Now the focus is on what duBoef called tentpole events, these major, blockbuster events that can generate millions of PPV buys. But instead of just delivering that to your TV, duBoef has had to adjust to having to distribute these tentpole events to so many different platforms.
“This is a global sport, unlike the NFL, or MLB,” he said. “We are truly a global sport, 12 months a year, 24/7. And so it has a different feel to it.”
Though he couldn’t help dissing the NFL’s global appeal, duBoef said the future of boxing media reflects something it recently started doing.
“We’re seeing exclusive rights not as common as non-exclusive rights or certain platform rights,” he said.
Just like the NFL split the linear and streaming rights for Sunday matchups between the three major networks and Yahoo, and the Thursday night package between Fox and Amazon, duBoef thinks that boxing rights in the U.S. and around the world will eventually adapt this model as well, where more revenue can be generated by splitting the pie.
“Throughout the world, people realize sports is the only thing you have to watch live on television,” duBoef said, “so I think you’re gonna see a narrower exclusivity to the rights, but with more platforms in play.”
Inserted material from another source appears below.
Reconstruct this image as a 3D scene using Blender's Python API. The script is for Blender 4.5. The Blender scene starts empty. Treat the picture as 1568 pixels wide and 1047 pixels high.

But with Top Rank’s partnership with ESPN and ESPN+, duBoef said there’s no need for them to partner with Apple or Facebook for streaming rights. DuBoeff believes that Top Rank and ESPN are well positioned now for whatever’s next, on the eve of what he hopes is an all-time great fight.
“When it’s at the highest level, the biggest, biggest events,” duBoef said, “I think there’s nothing like that interest that a major boxing event can garner around the world.”
With the help of streaming’s shoulder content, duBoef is hopeful that ESPN and ESPN+ help deliver a huge audience for Wilder-Fury, enabling it to stand out as the biggest and most lucrative bout in boxing’s new streaming era.